EmonTX Low Power Temperature Node

This guide details how to build a wireless low power temperature sensing node using the emontx printed circuit board and only the required components for temperature sensing rather than all the components for full emontx operation to keep things simple and low cost.

Important modification for low power operation

The important thing to note about this build is that to achieve low power operation what is usually the 5V rail on the emontx is connected to digital output 7 on the atmega making the rail switchable. The DS18B20 one wire temperature sensor gets its power from what is usually the 5V rail and so with this modification its possible to switch the DS18B20 off when not in use, saving power and extending battery life considerably. The assembly steps needed to do this are highlighted in the build guide below with bigger pictures.

Bill of materials

The EmonTX Low Power Temperature Node can be bought from the openenergymonitor shop as a kit of parts here

The following components should be in the kit, or if your sourcing your own components these are the components you will need:

Number of Part description
1x EmonTx PCB
1x Atmel ATMega328 - the main microcontroller
1x 28 pin DIL Socket
1x 16Mhz Crystal - for the ATMega328.
2x 22pF Ceramic Capacitors
3x 100nF (0.1uF) Ceramic Capacitors
1x 10uF Electrolytic Capacitors
1x 6pin Header (FTDI port)
1x 10k resistor (Brown, Black, Orange, Gold)
1x 4.7k resistor (yellow, violet, red, gold)
1x DS18B20 one-wire temperature sensor
1x RFM12b (433Mhz, 868Mhz)
1x 165mm (433Mhz) or 82mm (868Mhz) Wire for RFM12B Antenna
1x Double AA Battery holder

Assembly

1) Start by soldering in the 10k (Brown, Black, Orange, Gold) and 4.7k (Yellow, Violet, Red, Gold) resistors.

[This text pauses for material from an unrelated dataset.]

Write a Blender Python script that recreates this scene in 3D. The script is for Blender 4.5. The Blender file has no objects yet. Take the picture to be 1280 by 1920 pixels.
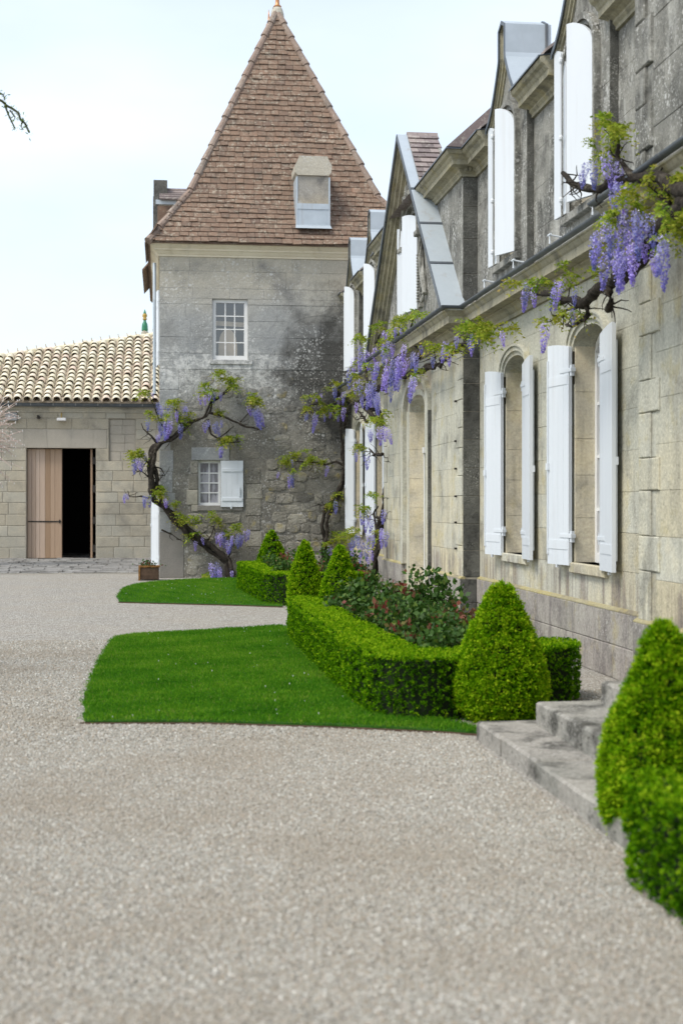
import bpy, bmesh, math, random
import numpy as np
from mathutils import Vector, Matrix, noise as mnoise

SC = bpy.context.scene
COL = SC.collection
R = math.radians

# ------------------------------------------------------------------ camera
cam_d = bpy.data.cameras.new('camera')
cam = bpy.data.objects.new('camera', cam_d)
COL.objects.link(cam)
SC.camera = cam
cam.location = (0.0, 0.0, 1.55)
cam.rotation_euler = (R(90), 0, R(-7.1814))
cam_d.sensor_fit = 'VERTICAL'
cam_d.sensor_height = 36.0
cam_d.sensor_width = 24.0
cam_d.lens = 50.0
cam_d.shift_y = -14.0 / 1920.0
cam_d.clip_start = 0.1
cam_d.clip_end = 2000.0
cam_d.dof.use_dof = True
cam_d.dof.focus_distance = 20.0
cam_d.dof.aperture_fstop = 2.3

# ------------------------------------------------------------------ light
SUN_AZ, SUN_EL = 240.0, 54.0           # azimuth clockwise from +Y; a hazy sun behind thin cloud
world = bpy.data.worlds.new('World')
SC.world = world
world.use_nodes = True
wn = world.node_tree
for n in list(wn.nodes):
    wn.nodes.remove(n)
w_out = wn.nodes.new('ShaderNodeOutputWorld')
w_bg = wn.nodes.new('ShaderNodeBackground')
w_sky = wn.nodes.new('ShaderNodeTexSky')
w_sky.sky_type = 'NISHITA'
w_sky.sun_disc = False
w_sky.sun_elevation = R(SUN_EL)
w_sky.sun_rotation = R(SUN_AZ)
w_sky.air_density = 1.0
w_sky.dust_density = 1.5
w_sky.ozone_density = 1.0
w_hsv = wn.nodes.new('ShaderNodeHueSaturation')
w_hsv.inputs['Saturation'].default_value = 0.8
w_tc = wn.nodes.new('ShaderNodeTexCoord')
w_map = wn.nodes.new('ShaderNodeMapping')
w_map.inputs['Scale'].default_value = (1.0, 1.0, 2.6)
w_noise = wn.nodes.new('ShaderNodeTexNoise')
w_noise.inputs['Scale'].default_value = 2.2
w_noise.inputs['Detail'].default_value = 8
w_noise.inputs['Roughness'].default_value = 0.42
w_ramp = wn.nodes.new('ShaderNodeValToRGB')
w_ramp.color_ramp.elements[0].position = 0.38
w_ramp.color_ramp.elements[0].color = (0.12, 0.12, 0.12, 1)
w_ramp.color_ramp.elements[1].position = 0.72
w_ramp.color_ramp.elements[1].color = (0.5, 0.5, 0.5, 1)
w_mix = wn.nodes.new('ShaderNodeMix')
w_mix.data_type = 'RGBA'
w_mix.inputs[7].default_value = (8.2, 8.7, 9.1, 1)
L = wn.links.new
L(w_tc.outputs['Generated'], w_map.inputs['Vector'])
L(w_map.outputs['Vector'], w_noise.inputs['Vector'])
L(w_noise.outputs['Fac'], w_ramp.inputs['Fac'])
L(w_sky.outputs['Color'], w_hsv.inputs['Color'])
L(w_hsv.outputs['Color'], w_mix.inputs[6])
L(w_ramp.outputs['Color'], w_mix.inputs[0])
L(w_mix.outputs[2], w_bg.inputs['Color'])
w_bg.inputs['Strength'].default_value = 0.112
L(w_bg.outputs['Background'], w_out.inputs['Surface'])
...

2) Solder in the 16 Mhz crystal and the 22pF ceramic capacitors.

3) Solder in the 28 pin DIL socket
4) Solder in the 3 100nF capacitors. Furthest bottom left is the ftdi reset capacitor. The one just above it is for smoothing on the power supply and the one just above the DIL socket goes in holes labeled C4. 5) Solder in the DS18B20 one-wire temperature sensor. (Flat face facing inwards)  
 

6) Important step - FTDI Header with 2 pins removed

When soldering in the 6-pin FTDI header, remove the 2nd and 3rd pins from the right. Pin 2 has nothing connected and Pin 3 is the 5V Supply from the FTDI Adapter which we dont want to connect to the board as the 5V part of the circuit is being powered and switched by digital pin 7 at the battery voltage 3.3V.

7) Important step -DIO7 to PWR wire link

Solder in a wire jumper between the PWR and DIO7 pad on port 4 to route power to the temperature sensor in a switchable fashion as detailed at the start.

8) Solder in the 10uF capacitor 9) Solder on the RFM12b wireless transceiver and aerial. 10) Connect up the Double AA Battery holder.

The complete unit, you might want to use a couple of rubber bands to hold the battery pack on to the bottom of the board:

 

Upload Firmware

The firmware example for this build can be found in the emonTxFirmware repository on github here:

https://github.com/openenergymonitor/emonTxFirmware

The example is located in the folder emontx_temperature_examples > emontx_lowpower_temperature > emontx_lowpower_temperature.ino

Make sure you have the UNO Bootloader selected in the arduino IDE before uploading. You may also need to set the frequency of the RFM12 wireless transciever, node id and group id to your hardware and system configuration.

Once you have uploaded the firmware the unit should now be transmitting the temperature value and can be recieved by any of the base station options that are available, these can then forward the data to the web for graphing. The firmware is not configured to print the temperature value to serial so as to save power but if you need it to print just add a line such as: Serial.println(emontx.temp); to the sketch just after line 103. You may also need to add a delay to give it a chance to send the data to the serial before the units goes back to sleep.